La motivazione per fare uno stage è legata soprattutto al desiderio di fare un'esperienza prima di entrare nel mondo del lavoro e di aumentare le proprie competenze, ma spesso è anche un passaggio obbligato per il conseguimento della laurea, perché molte facoltà lo prevedono per l'acquisizione di crediti formativi. 

I giovani raccontano di cercare le opportunità di stage principalmente in autonomia attraverso LinkedIn, Almalaurea, consultando le pagine delle loro università, e anche attivando la propria rete di conoscenze, quindi grazie ad amici e parenti. Una volta svolto lo stage, i principali aspetti positivi evidenziati sono l’aver avuto la possibilità di acquisire nuove competenze, di crescere a livello personale e ampliare il proprio network di contatti; l’aver potuto utilizzare le lingue straniere e affacciarsi al mondo del lavoro.

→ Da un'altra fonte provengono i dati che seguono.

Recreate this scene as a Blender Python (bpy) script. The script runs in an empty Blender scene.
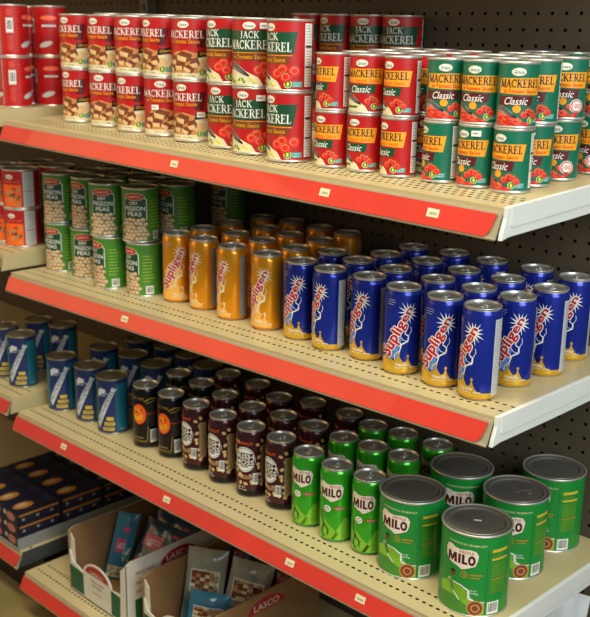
import bpy, bmesh, math, random
from math import sin, cos, pi, radians as rad
from mathutils import Vector, Matrix
random.seed(7)
S = 0.0254            # the scene is laid out in inches
Z0 = 44.3             # floor lies this far below the top shelf's front corner
SC = bpy.context.scene
COL = SC.collection

# ------------------------------------------------------------------ camera
cam = bpy.data.cameras.new('camera'); camo = bpy.data.objects.new('camera', cam); COL.objects.link(camo)
Fv = Vector((-0.67510663, 0.68733439, -0.26795984)); Rv = Vector((0.71016491, 0.70384883, 0.01620567)); Uv = Vector((-0.19974193, 0.17935512, 0.96329378))
camo.matrix_world = Matrix(((Rv.x, Uv.x, -Fv.x, 25.82364*S), (Rv.y, Uv.y, -Fv.y, -40.94629*S), (Rv.z, Uv.z, -Fv.z, (7.93582+Z0)*S), (0, 0, 0, 1)))
cam.sensor_fit = 'HORIZONTAL'; cam.sensor_width = 36; cam.lens = 36*986.98/590
cam.clip_start = 0.05
cam.dof.use_dof = True; cam.dof.focus_distance = 57*S; cam.dof.aperture_fstop = 8
SC.camera = camo
# ------------------------------------------------------------------ light
SC.view_settings.view_transform = 'Standard'; SC.view_settings.look = 'None'
SC.view_settings.exposure = 0.45; SC.view_settings.gamma = 1.0; SC.view_settings.use_curve_mapping = False
W = bpy.data.worlds.new('world'); SC.world = W; W.use_nodes = True
W.node_tree.nodes['Background'].inputs[0].default_value = (0.80, 0.86, 0.80, 1)
W.node_tree.nodes['Background'].inputs[1].default_value = 0.14
def area(name, loc, target, sx, sy, power, color):
    l = bpy.data.lights.new(name, 'AREA'); l.shape = 'RECTANGLE'; l.size = sx*S; l.size_y = sy*S
    l.energy = power; l.color = color
    o = bpy.data.objects.new(name, l); COL.objects.link(o)
    o.location = (loc[0]*S, loc[1]*S, (loc[2]+Z0)*S)
    d = Vector(target)-Vector(loc); o.rotation_euler = d.to_track_quat('-Z', 'Y').to_euler()
    return o
area('ceiling_tube_aisle', (-4, -30, 60), (-6, -4, -4), 84, 12, 33, (1.0, 0.91, 0.66))
area('shop_window_light', (84, -36, 44), (0, 4, -10), 60, 56, 46, (0.86, 0.95, 1.0))
area('rail_sheen_fill', (-98, -66, 16), (-30, 0, -12), 70, 44, 8, (1.0, 0.52, 0.18))  # added warm fill, placed to give the price strips a sheen

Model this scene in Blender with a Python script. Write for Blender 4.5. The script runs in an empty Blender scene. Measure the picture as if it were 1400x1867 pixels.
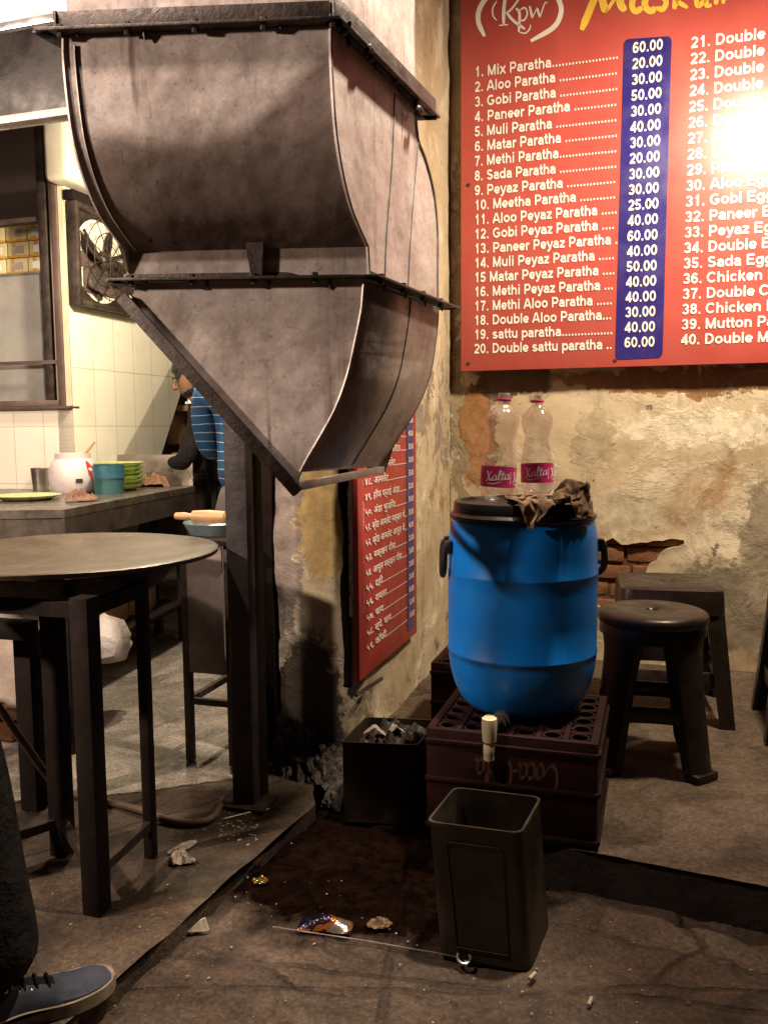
import bpy, bmesh, math, random
from mathutils import Vector as V, Matrix as M, noise

random.seed(11)
SC = bpy.context.scene
COL = SC.collection
R = math.radians

# ------------------------------------------------------------------ camera
FPX = 1580.0                       # focal length in pixels of the 1400 x 1867 photograph
CAMLOC = V((0, 0, 1.08))
PITCH, ROLL = R(5.55), R(-0.5)
CROT = M.Rotation(R(90) - PITCH, 3, 'X') @ M.Rotation(ROLL, 3, 'Z')
cd = bpy.data.cameras.new("camera")
cam = bpy.data.objects.new("camera", cd); COL.objects.link(cam)
cam.location = CAMLOC; cam.rotation_euler = CROT.to_euler()
cd.sensor_fit = 'VERTICAL'; cd.sensor_height = 24.0; cd.lens = 24.0 * FPX / 1867.0
cd.clip_start = 0.02; cd.clip_end = 300
SC.camera = cam

# ------------------------------------------------------------------ world, lamps, exposure (a street at night)
w = bpy.data.worlds.new("World"); SC.world = w; w.use_nodes = True
bg = w.node_tree.nodes["Background"]
bg.inputs[0].default_value = (0.010, 0.0030, 0.0016, 1); bg.inputs[1].default_value = 1.0
SC.view_settings.view_transform = 'Standard'; SC.view_settings.look = 'None'
SC.view_settings.exposure = 0; SC.view_settings.gamma = 1

def lamp(name, loc, power, color, size, spot=None, target=None):
    d = bpy.data.lights.new(name, 'SPOT' if spot else 'POINT')
    d.energy = power; d.color = color; d.shadow_soft_size = size
    o = bpy.data.objects.new(name, d); COL.objects.link(o); o.location = loc
    if spot:
        d.spot_size = R(spot); d.spot_blend = 0.35
        o.rotation_euler = (V(target) - V(loc)).to_track_quat('-Z', 'Y').to_euler()
    return o
lamp("street_lamp_light", (-2.28, 1.14, 2.02), 325, (1.0, 0.79, 0.635), 0.06)
lamp("hood_lamp_light", (-1.02, 1.43, 2.60), 130, (1.0, 0.79, 0.65), 0.05)
lamp("duct_lamp_light", (0.55, 2.00, 2.90), 360, (1.0, 0.84, 0.66), 0.05, 62, (-0.05, 1.88, 1.9))
lamp("board_lamp_light", (1.215, 2.32, 2.445), 260, (1.0, 0.80, 0.57), 0.09, 150, (1.0, 3.4, 1.2))
bpy.data.lights["board_lamp_light"].spot_blend = 1.0
lamp("kitchen_lamp_light", (-0.84, 3.52, 2.00), 105, (1.0, 0.86, 0.62), 0.06)

# ------------------------------------------------------------------ from a picture point to a place
def ray(px, py):
    return CROT @ V(((px - 700) / FPX, -(py - 933.5) / FPX, -1.0))
def atY(px, py, Y):
    r = ray(px, py); return CAMLOC + r * (Y / r.y)
def atz(px, py, z):
    r = ray(px, py); return CAMLOC + r * ((z - CAMLOC.z) / r.z)
def onp(px, py, p0, n):
    r = ray(px, py); return CAMLOC + r * ((V(p0) - CAMLOC).dot(n) / r.dot(n))

WA = R(17.5)
U = V((math.cos(WA), -math.sin(WA), 0))     # along the menu board wall, to the right
D = V((math.sin(WA), math.cos(WA), 0))      # along the side walls, away
Z = V((0, 0, 1))

# ------------------------------------------------------------------ helpers: objects
def tag(o, label=None, cat=None, group=None, kind=None):
    if label: o['label'] = label
    if cat: o['category'] = cat
    if group: o['group'] = group
    if kind: o['kind'] = kind
    return o

def thing(name, label, cat, loc=(0, 0, 0), rotz=0.0, group=None, kind=None):
    o = bpy.data.objects.new(name, None); COL.objects.link(o)
    o.location = loc; o.rotation_euler = (0, 0, rotz); o.empty_display_size = 0.1
    return tag(o, label, cat, group, kind)

def wm(o):
    m = M.LocRotScale(o.location, o.rotation_euler, o.scale)
    while o.parent:
        o = o.parent
        m = M.LocRotScale(o.location, o.rotation_euler, o.scale) @ m
    return m

def obj(name, bm, mat, parent=None, smooth=True, ang=38, world=False, fix=True):
    """links bm as one mesh object; world=True: bm is in world coordinates"""
    if fix and len(bm.faces): bmesh.ops.recalc_face_normals(bm, faces=bm.faces)
    if world and parent:
        bm.transform(wm(parent).inverted())
    me = bpy.data.meshes.new(name); bm.to_mesh(me); bm.free()
    for m_ in (mat if isinstance(mat, (list, tuple)) else [mat]): me.materials.append(m_)
    if smooth:
        me.polygons.foreach_set("use_smooth", [True] * len(me.polygons))
        me.set_sharp_from_angle(angle=R(ang))
    o = bpy.data.objects.new(name, me); COL.objects.link(o)
    if parent: o.parent = parent
    return o

def copy_tree(o, parent=None):
    c = o.copy(); COL.objects.link(c); c.parent = parent
    for ch in list(o.children): copy_tree(ch, c)
    return c

# ------------------------------------------------------------------ helpers: shapes
def box(bm, c, size, rot=None, bevel=0.0, seg=2):
    r = bmesh.ops.create_cube(bm, size=1.0)
    vs = r['verts']
    m = M.Diagonal((*size, 1))
    if rot is not None: m = rot.to_4x4() @ m
    m = M.Translation(V(c)) @ m
    bmesh.ops.transform(bm, matrix=m, verts=vs)
    if bevel:
        es = list({e for v in vs for e in v.link_edges})
        bmesh.ops.bevel(bm, geom=es, offset=bevel, segments=seg, affect='EDGES', profile=0.5)

def frame3(ex, ey, ez):
    m = M((ex, ey, ez)); return m.transposed()

def bar(bm, p, q, wx, wy, up=Z, bevel=0.0):
    p, q = V(p), V(q); t = (q - p); L = t.length; t = t / L
    s = t.cross(up)
    if s.length < 1e-4: s = t.cross(V((1, 0, 0)))
    s.normalize(); n = s.cross(t)
    box(bm, (p + q) / 2, (wx, L, wy), frame3(s, t, n), bevel)

def tube(bm, pts, r, n=10, caps=True, ell=None):
    pts = [V(p) for p in pts]; k = len(pts)
    rs = r if isinstance(r, (list, tuple)) else [r] * k
    prev = None; rings = []
    for i, p in enumerate(pts):
        t = (pts[min(i + 1, k - 1)] - pts[max(i - 1, 0)]).normalized()
        if prev is None:
            a = t.cross(Z)
            if a.length < 1e-3: a = t.cross(V((1, 0, 0)))
        else:
            a = prev - t * prev.dot(t)
        a.normalize(); b = t.cross(a); prev = a
        rings.append([bm.verts.new(p + (a * math.cos(2 * math.pi * j / n) + b * math.sin(2 * math.pi * j / n) * (ell or 1)) * rs[i]) for j in range(n)])
    for i in range(k - 1):
        for j in range(n):
            bm.faces.new((rings[i][j], rings[i][(j + 1) % n], rings[i + 1][(j + 1) % n], rings[i + 1][j]))
    if caps:
        bm.faces.new(rings[0][::-1]); bm.faces.new(rings[-1])

def lathe(bm, prof, n=48, c=(0, 0, 0), rot=None, cap0=False, cap1=False, sx=1, sy=1):
    c = V(c); rings = []
    for r_, z_ in prof:
        ring = []
        for j in range(n):
            a = 2 * math.pi * j / n
            p = V((r_ * math.cos(a) * sx, r_ * math.sin(a) * sy, z_))
            if rot is not None: p = rot @ p
            ring.append(bm.verts.new(c + p))
        rings.append(ring)
    for i in range(len(rings) - 1):
        for j in range(n):
            bm.faces.new((rings[i][j], rings[i][(j + 1) % n], rings[i + 1][(j + 1) % n], rings[i + 1][j]))
    if cap0: bm.faces.new(rings[0][::-1])
    if cap1: bm.faces.new(rings[-1])

def prism(bm, pts, vec):
    """closed polygon pts (world) swept by vec"""
    vec = V(vec)
    a = [bm.verts.new(V(p)) for p in pts]; b = [bm.verts.new(V(p) + vec) for p in pts]
    n = len(pts)
    f0 = bm.faces.new(a); f1 = bm.faces.new(b[::-1])
    for i in range(n):
        bm.faces.new((a[i], b[i], b[(i + 1) % n], a[(i + 1) % n]))
    bmesh.ops.triangulate(bm, faces=[f0, f1], ngon_method='EAR_CLIP')

def grid(bm, nx, ny, fn, keep=None):
    vs = [[bm.verts.new(fn(i / nx, j / ny)) for j in range(ny + 1)] for i in range(nx + 1)]
    for i in range(nx):
        for j in range(ny):
            if keep is None or keep((i + .5) / nx, (j + .5) / ny):
                bm.faces.new((vs[i][j], vs[i + 1][j], vs[i + 1][j + 1], vs[i][j + 1]))
    return vs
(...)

Molto importante per i giovani è anche trovare un ambiente sereno, un tutor accogliente, la disponibilità dei colleghi.

La principale criticità emersa dalla ricerca, invece, è quella relativa alla scarsissima consapevolezza del piano formativo, ovvero di ciò che si andrà a fare durante lo stage, e del quadro normativo di riferimento. Solo la metà dei giovani intervistati conosceva, prima di iniziare il percorso, gli obiettivi formativi dello stage e il dettaglio delle loro mansioni. 

I diritti e doveri nell'ambito dello stage sono un buco ancor più nero. Emerge che la quasi totalità dei rispondenti non ha letto le normative che regolamentano i tirocini, e nessuno ha cercato informazioni in proposito, col risultato che alcuni hanno finito per considerare lo stage come un contratto di lavoro. Solo in alcuni i datori di lavoro o i professori si sono preoccupati di informare i futuri stagisti su queste tematiche. «Mi auguro che questa possa essere una indicazione per gli uffici stage & placement universitari e per tutti gli altri soggetti promotori di stage» - ha dichiarato Voltolina. 

Le criticità evidenziate direttamente dai giovani spaziano dai tutor non sempre presenti alla mole di lavoro, spesso eccessiva, ai livelli di stress elevati, alla scarsa retribuzione e all’assenza dei rimborsi spese. La quasi totalità degli intervistati viene, infatti, mantenuta dalla propria famiglia. 

Interpellati sul salario ritenuto idoneo per uno stage, i ragazzi hanno mostrato di sottovalutarsi, indicando 450 euro al mese, una cifra addirittura inferiore a quella prevista da molte Regioni, tra cui Lombardia. «Nel gioco al ribasso in cui sono finiti, sono disponibili a fare uno stage pagato anche pochissimo, pensano di meritarsi questo trattamento in quanto inesperti - ha sostenuto Pasqualini -. Si sentono dei numeri, individui usa-e-getta, avanti-il-prossimo». 

Dalla ricerca emerge comunque che per due giovani su tre la sostenibilità economica di uno stage è un elemento di alta rilevanza, e soltanto uno giovane su otto è disposto a farne uno gratis. 

Inoltre, i giovani sottolineano poca trasparenza sul futuro e mancanza di feedback da parte dei referenti aziendali. Fortunatamente dalla ricerca emerge una buona coerenza tra le mansioni affidate agli stagisti e quelle previste dal progetto formativo individuale. Lo sbocco lavorativo viene giudicato importante da metà degli stagisti intervistati, ma non indispensabile: a fronte dell’importanza, invece, del nome dell'azienda, delle relazioni che si instaurano durante lo stage sia con gli altri dipendenti sia col proprio tutor e con gli altri stagisti, delle competenze soft che si acquisiscono. Temi che si riflettono anche nella valutazione dell'esperienza di stage: un 44,6% di partecipanti lo ritiene molto utile, e ben quasi il 76% si è sentito molto, abbastanza o quantomeno sufficientemente "accompagnato" nel percorso. 

Meno buoni i risultati delle dicotomie "valorizzato vs sfruttato" (dove c'è un quarto dei partecipanti che si colloca, con vari gradi, dalla parte di chi si è sentito sfruttato) e quella "lavoro creativo vs lavoro ripetitivo/ meccanico”, dove ben il 28% si riconosce di più nel secondo aggettivo. A livello di soft skills, i giovani intervistati raccontano di aver vista molto incrementata dopo lo stage la propria capacità di lavorare in modo autonomo e in team, così come quella di prendere decisioni, di resistere alle situazioni stressanti e di problem solving.

A questi primi risultati della ricerca seguirà nei prossimi mesi l’analisi puntuale di tutti i dati raccolti.